Zen is passed from master to student, not through books and learning. The teachings and philosophy are useless without the practice.
What you’d get, ultimately, is a pastiche of Zen-themed Christian morals and ethics. Why Christian? Because, in reality, Christianity is the only religion in the world that was built precisely to scale in this way. Early Christians worked tirelessly to solve the problems that bringing the story of Jesus to people who had never heard of him, and those theological lessons have already permeated the world.
A Zen Buddhism that has similarly had to go through the process of adapting itself to scale would have found similar dilemmas and wound up adopting similar answers. While the theming and incidental details of Christianity are as historic and unique as every other religion, the meta-theology of Christianity is by no means an accident, and as religions across the world find themselves needing to appeal to more and more people that don’t share the same culture as the initial society that created the religion, they find themselves more in alignment with Christian meta-theology.
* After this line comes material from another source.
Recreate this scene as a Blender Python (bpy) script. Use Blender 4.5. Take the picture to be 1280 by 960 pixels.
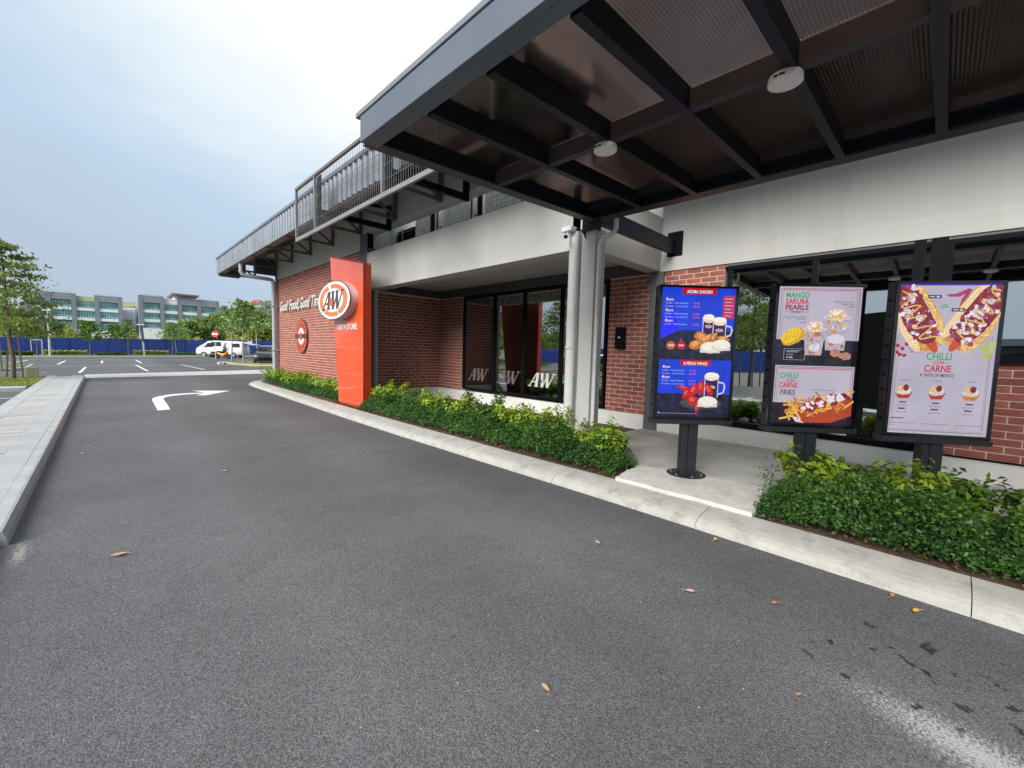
import bpy, bmesh, math, random
import numpy as np
from mathutils import Vector, Matrix
random.seed(7); RNG = np.random.default_rng(7)
SC = bpy.context.scene; COL = SC.collection
for o in list(bpy.data.objects): bpy.data.objects.remove(o)
R = math.radians

# ------------------------------------------------------------------ camera
FPX, YAW, PIT, ROL, CAMZ = 523.12, .77435, .07606, .02708, 1.6
F_ = Vector((math.sin(YAW)*math.cos(PIT), math.cos(YAW)*math.cos(PIT), -math.sin(PIT)))
r0 = Vector((math.cos(YAW), -math.sin(YAW), 0)); u0 = r0.cross(F_)
R_ = math.cos(ROL)*r0 + math.sin(ROL)*u0; U_ = -math.sin(ROL)*r0 + math.cos(ROL)*u0
cam_d = bpy.data.cameras.new('camera'); cam = bpy.data.objects.new('camera', cam_d); COL.objects.link(cam)
cam_d.sensor_fit = 'HORIZONTAL'; cam_d.sensor_width = 36; cam_d.lens = FPX/1280*36
cam_d.clip_start = .05; cam_d.clip_end = 3000
cam.matrix_world = Matrix(((R_.x, U_.x, -F_.x, 0), (R_.y, U_.y, -F_.y, 0), (R_.z, U_.z, -F_.z, CAMZ), (0, 0, 0, 1)))
SC.camera = cam

# ------------------------------------------------------------------ sky, sun, exposure
SUN_EL, SUN_AZ = R(37), R(-104)            # azimuth measured from +Y towards +X
sdir = Vector((math.sin(SUN_AZ)*math.cos(SUN_EL), math.cos(SUN_AZ)*math.cos(SUN_EL), math.sin(SUN_EL)))
W = bpy.data.worlds.new('World'); SC.world = W; W.use_nodes = True
nt = W.node_tree; nt.nodes.clear(); N = nt.nodes.new; L = nt.links.new
out = N('ShaderNodeOutputWorld')
sky = N('ShaderNodeTexSky'); sky.sky_type = 'NISHITA'; sky.sun_disc = False
sky.sun_elevation = SUN_EL; sky.sun_rotation = SUN_AZ; sky.dust_density = 4; sky.air_density = 1.2
bg = N('ShaderNodeBackground'); bg.inputs[1].default_value = .05; L(sky.outputs[0], bg.inputs[0])
tc = N('ShaderNodeTexCoord')
dot = N('ShaderNodeVectorMath'); dot.operation = 'DOT_PRODUCT'; L(tc.outputs['Generated'], dot.inputs[0])
gd = Vector((.30, .62, .72)).normalized(); dot.inputs[1].default_value = gd
ns = N('ShaderNodeTexNoise'); ns.inputs['Scale'].default_value = 1.7; ns.inputs['Detail'].default_value = 5
ns.inputs['Roughness'].default_value = .5
mp = N('ShaderNodeMapping'); mp.inputs['Scale'].default_value = (1, 1, 2.4); mp.inputs['Location'].default_value = (.3, 1.2, 0)
L(tc.outputs['Generated'], mp.inputs[0]); L(mp.outputs[0], ns.inputs['Vector'])
mr = N('ShaderNodeMapRange'); mr.inputs[1].default_value = .30; mr.inputs[2].default_value = 1.02
L(dot.outputs['Value'], mr.inputs[0])
ad = N('ShaderNodeMath'); ad.operation = 'MULTIPLY_ADD'; ad.inputs[1].default_value = .30; L(ns.outputs[0], ad.inputs[0])
sb = N('ShaderNodeMath'); sb.operation = 'SUBTRACT'; sb.inputs[1].default_value = .15; L(mr.outputs[0], sb.inputs[0]); L(sb.outputs[0], ad.inputs[2])
rp = N('ShaderNodeValToRGB'); e = rp.color_ramp.elements
e[0].position = 0; e[0].color = (.45, .54, .67, 1); e[1].position = .92; e[1].color = (1, 1, 1, 1)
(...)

Just like how even different domains of math tend to reduce down to the same axioms, because those axioms just happen to be the most useful, every religion, as they have to appeal to more and more people, ultimately finds itself centering around kindness, brotherhood, personal relationships with divinity, (impersonal spirituality must be taught as it’s unintuitive, though it can be book learned, putting it in a better position than Zen practice, this is why Zen Buddhism is far rarer than the mainstream forms) sacrifice for the greater good, and a humble, charismatic hero-god.
These components are simply the most accessible and teachable ways to construct a religion, so every religion, and, indeed, even most kinds of literature, ultimately evolve to contain these elements.